As proof of the evolving and disparate regulatory developments, let’s explore the differences between Denmark’s approach and Italy’s approach to exempting NFT artwork. Denmark issued a binding tax answer that is fact-specific and time-bound. Denmark’s ruling is based on the sale of digital NFT artwork by the original artist without the transfer of the copyright. Thus, the Denmark Revenue Agency ruled the sale was exempt from VAT under Denmark’s artistic activity exemption.
Italy issued a draft regulation that requires enabling legislation to become effective. Italy’s approach is legislatively driven rather than taxpayer specific. Instead, Italy proposes that original digital NFT artwork is exempt from VAT under an exclusion of services that involve “assignments, grants, licenses, and the like relating to copyright by authors.” Though both countries reached the same result, the approach and scope are significantly different.
Exempting digital NFT artwork from VAT can be an exciting prospect for many businesses – particularly startups and entrepreneurs in the NFT market. It offers costs saving benefits against the backdrop of ongoing business recovery and historic inflation levels. However, it requires businesses to prioritize tax compliance by effectively navigating both existing and emerging regulatory requirements and paying attention to the broader crypto market. As an example, exempting digital artwork NFTs from VAT could attract foreign investment in Italy’s art market. This could lead to more blockchain and cryptocurrency regulations to stem elicit transactions, which will have an impact on businesses operating in the crypto economy.
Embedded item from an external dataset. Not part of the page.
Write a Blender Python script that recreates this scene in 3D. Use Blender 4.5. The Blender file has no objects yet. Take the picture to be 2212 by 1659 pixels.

Government guidance to businesses on how to stay tax compliant whilst tapping into the NFT market is lacking. There is either no relevant guidance or the guidance is in draft or otherwise narrow in its application. It is more important than ever that businesses purchasing and selling NFTs remain vigilant in monitoring the evolving guidance on NFTs and VAT. Businesses operating in crypto marketplaces must also monitor broader crypto regulation to ensure they remain compliant with securities, money laundering, and tax reporting regulatory developments.